Da Velvet, geralmente, dou uma passada rápida na Galeria do Rock. Tenho seis ou sete lojas preferidas de CDs e vinis na Galeria do Rock, e sempre dou uma olhadela na vitrine para ver o que chegou de novo e/ou usado. A Galeria do Rock também tem, no primeiro piso, um dos bons hambúrgueres do centro da cidade (e com bom cardápio de cervejas, para quando quero variar), mas tocamos no assunto comida mais pra frente. Melhor antes se encaminhar para a rua Capitão Salomão, paraíso de CDs e, principalmente, DVDs, com alguns itens que você nem sabia que haviam sido lançados, e muitos custando menos da metade de qualquer grande site varejista.
Descendo a Capitão Salomão em direção ao Anhangabaú, pegue a calçada da esquerda. Do começo até a próxima esquina você passará por um bom número de lojas, incluindo duas barraquinhas de CDs e DVDs (a primeira é excelente para apaixonados em séries, a segunda para lançamentos de CDs). Meu ponto preferido hoje em dia é a Neco Filmes, no número 54/58, duas lojas juntas com um belo acervo que inclui (no momento) desde raridades de Woody Allen e Pedro Almódovar até obras clássicas de Truffaut, Fellini, Godard, Rohmer e títulos raros de cinema autoral (e curiosidades como o box com todos os episódios da Caverna do Dragão). Tudo entre R$ 10 e R$ 15 (o box, R$ 60).

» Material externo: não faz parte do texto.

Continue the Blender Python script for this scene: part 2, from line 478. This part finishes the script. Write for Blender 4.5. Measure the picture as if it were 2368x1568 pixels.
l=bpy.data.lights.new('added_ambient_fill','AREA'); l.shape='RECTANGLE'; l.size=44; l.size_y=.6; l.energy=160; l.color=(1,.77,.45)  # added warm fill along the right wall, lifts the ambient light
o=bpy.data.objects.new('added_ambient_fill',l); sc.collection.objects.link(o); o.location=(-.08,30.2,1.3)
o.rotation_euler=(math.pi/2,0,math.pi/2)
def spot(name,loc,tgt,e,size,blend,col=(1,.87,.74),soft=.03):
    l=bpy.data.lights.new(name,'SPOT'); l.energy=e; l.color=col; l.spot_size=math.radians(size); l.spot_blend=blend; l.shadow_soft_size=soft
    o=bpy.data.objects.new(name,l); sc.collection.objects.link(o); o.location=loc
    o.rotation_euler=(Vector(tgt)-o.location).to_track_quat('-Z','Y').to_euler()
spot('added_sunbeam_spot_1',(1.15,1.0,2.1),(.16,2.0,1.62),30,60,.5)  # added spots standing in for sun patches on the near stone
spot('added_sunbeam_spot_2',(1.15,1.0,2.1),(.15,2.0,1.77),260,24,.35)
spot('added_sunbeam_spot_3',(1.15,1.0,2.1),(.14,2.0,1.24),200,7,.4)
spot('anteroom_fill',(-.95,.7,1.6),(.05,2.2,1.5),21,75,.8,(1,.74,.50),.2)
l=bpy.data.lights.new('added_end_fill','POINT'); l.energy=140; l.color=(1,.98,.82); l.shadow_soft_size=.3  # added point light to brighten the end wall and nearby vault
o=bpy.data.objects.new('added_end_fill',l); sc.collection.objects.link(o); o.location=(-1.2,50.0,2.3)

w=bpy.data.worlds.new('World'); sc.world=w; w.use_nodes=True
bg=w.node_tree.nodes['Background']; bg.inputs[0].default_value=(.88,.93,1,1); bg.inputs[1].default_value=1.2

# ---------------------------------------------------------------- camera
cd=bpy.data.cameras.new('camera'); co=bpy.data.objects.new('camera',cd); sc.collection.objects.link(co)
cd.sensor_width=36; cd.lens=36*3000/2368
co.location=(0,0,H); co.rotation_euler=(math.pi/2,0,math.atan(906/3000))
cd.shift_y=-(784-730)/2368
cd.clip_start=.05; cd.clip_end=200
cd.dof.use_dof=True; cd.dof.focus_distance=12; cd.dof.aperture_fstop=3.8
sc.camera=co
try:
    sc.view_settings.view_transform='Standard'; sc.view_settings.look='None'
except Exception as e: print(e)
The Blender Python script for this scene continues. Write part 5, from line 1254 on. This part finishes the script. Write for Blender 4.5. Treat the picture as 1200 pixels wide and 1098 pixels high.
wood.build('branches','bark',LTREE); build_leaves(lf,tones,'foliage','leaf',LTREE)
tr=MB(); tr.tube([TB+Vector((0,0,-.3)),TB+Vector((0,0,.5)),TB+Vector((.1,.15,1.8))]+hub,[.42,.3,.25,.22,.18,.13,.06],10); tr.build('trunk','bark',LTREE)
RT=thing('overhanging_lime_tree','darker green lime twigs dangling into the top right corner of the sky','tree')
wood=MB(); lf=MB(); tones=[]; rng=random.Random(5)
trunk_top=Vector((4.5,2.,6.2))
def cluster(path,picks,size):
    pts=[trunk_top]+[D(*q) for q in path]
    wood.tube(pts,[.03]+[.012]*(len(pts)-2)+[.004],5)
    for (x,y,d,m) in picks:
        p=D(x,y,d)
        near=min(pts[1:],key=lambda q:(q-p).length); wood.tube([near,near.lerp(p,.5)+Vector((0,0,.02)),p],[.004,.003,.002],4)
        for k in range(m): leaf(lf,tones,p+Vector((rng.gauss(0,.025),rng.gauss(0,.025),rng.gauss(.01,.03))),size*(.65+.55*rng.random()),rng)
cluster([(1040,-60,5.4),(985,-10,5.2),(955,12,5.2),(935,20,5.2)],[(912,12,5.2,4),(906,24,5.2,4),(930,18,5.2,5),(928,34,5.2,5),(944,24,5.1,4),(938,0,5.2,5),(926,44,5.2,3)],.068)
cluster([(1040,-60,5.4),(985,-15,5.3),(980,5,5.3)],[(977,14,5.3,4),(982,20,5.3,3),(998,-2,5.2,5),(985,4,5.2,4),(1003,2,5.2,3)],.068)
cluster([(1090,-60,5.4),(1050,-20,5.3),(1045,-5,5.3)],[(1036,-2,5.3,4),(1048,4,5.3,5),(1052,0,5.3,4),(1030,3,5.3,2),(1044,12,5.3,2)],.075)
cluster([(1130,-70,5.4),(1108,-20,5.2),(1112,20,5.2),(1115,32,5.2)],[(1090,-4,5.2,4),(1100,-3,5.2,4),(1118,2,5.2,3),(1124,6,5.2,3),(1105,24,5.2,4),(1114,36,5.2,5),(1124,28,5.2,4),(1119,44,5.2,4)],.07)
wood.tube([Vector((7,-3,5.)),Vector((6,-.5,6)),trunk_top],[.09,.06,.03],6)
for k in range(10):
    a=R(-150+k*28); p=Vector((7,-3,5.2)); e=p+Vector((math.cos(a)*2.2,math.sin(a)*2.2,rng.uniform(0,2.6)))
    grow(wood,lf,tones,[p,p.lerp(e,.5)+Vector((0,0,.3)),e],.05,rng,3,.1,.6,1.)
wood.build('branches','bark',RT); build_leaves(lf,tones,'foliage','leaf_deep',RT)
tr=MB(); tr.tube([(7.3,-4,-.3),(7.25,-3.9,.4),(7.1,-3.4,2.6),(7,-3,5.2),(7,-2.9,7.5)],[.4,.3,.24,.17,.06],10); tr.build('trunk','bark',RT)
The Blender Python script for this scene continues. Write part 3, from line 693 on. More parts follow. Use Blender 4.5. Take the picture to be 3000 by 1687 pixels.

Após a Capitão Salomão, hora de comer o melhor sanduíche de mortadela da cidade, numa das esquinas da Rua Ipiranga com a Avenida São João. E não sou só eu quem acha isso: “As quatro estrelas valem pelo conjunto. O clima do lugar é ótimo com atendimento rápido e simpático. A versão mais pedida é a com queijo e vinagrete. O pão está sempre fresco e o recheio é farto, mas não exagerado”, elogia uma repórter do Guia da Folha, em um quadro que os donos exibem com orgulho (a Casa da Mortadela foi a única a receber quatro estrelas – batendo, inclusive, os famosos lanches do Mercadão). Meu lanche preferido é o Pão com Mortadela, Queijo, Vinagrete e Bacon. Sou viciado.
Porém, há dezenas de lugares bacanas para se comer no centro de São Paulo. De um restaurante nordestino excelente (e barato) na Galeria Metrópole e Galeria Nova Barão (Restaurante Feijão do Norte), ao prato feito mais em conta da cidade (Restaurante Ita, na rua do Boticário, ao lado do Largo do Paisandu – recomendo não levar a namorada, pois o lance ali é bem true), o tradicionalíssimo Ponto Chic (com o clássico Bauru – no Largo do Paisandu), o ótimo La Farina (número 618 da Rua Aurora), o Churrasqueto (na rua 24 de Maio, quase esquina com a Praça da República) e a excelente Churrascaria Boi na Brasa (Rua Marques de Itu, 188) além do Sujinho da esquina da avenida Rio Branco (e dos pasteis de feira que se multiplicaram na região) e da novíssima Casa Mathilde, uma incrível Doçaria Tradicional Portuguesa na praça Antônio Prado, do ladinho do Bar Salve Jorge.
Depois de forrar o estômago, hora de voltar pra casa. Ainda costumo dar uma passada na melhor banca de revistas do centro (na esquina da Avenida São Luís com a Praça da República – mas existem várias, algumas vendendo livros com preços ótimos) e caminhar até o Copan para uma passada no tradicional Café Floresta. É um roteiro bastante adaptável de duas ou três horas, mas que me mostra o quanto estou ligado a essa cidade. Quando penso em me mudar (Veneza é o sonho – impossível – atual), imagino que teria que descobrir todos esses lugares novamente (e muitos outros). Bate uma preguiça.
É claro que o centro de São Paulo não é só isso. Pelo contrário, é muito mais. Tem o Theatro Municipal, o Centro Cultural Banco do Brasil, o Salve Jorge. Tem a Galeria Boullevard, com várias lojas de vinis, também na R. 24 de Maio, 188 (vale uma visita ao Ventania) e a Galeria Nova Barão (tem que ir na Locomotiva Discos). Tem o Edifício Martinelli. O Mosteiro São Bento (com seu pão incrível). O Pátio do Colégio. O Café Girondino. Vários prédios do Oscar Niemeyer. E com pequenas caminhadas é possível chegar ao Mercado Municipal e à Pinacoteca. Há muita coisa pra fazer no centro de São Paulo. É só desenhar o seu roteiro.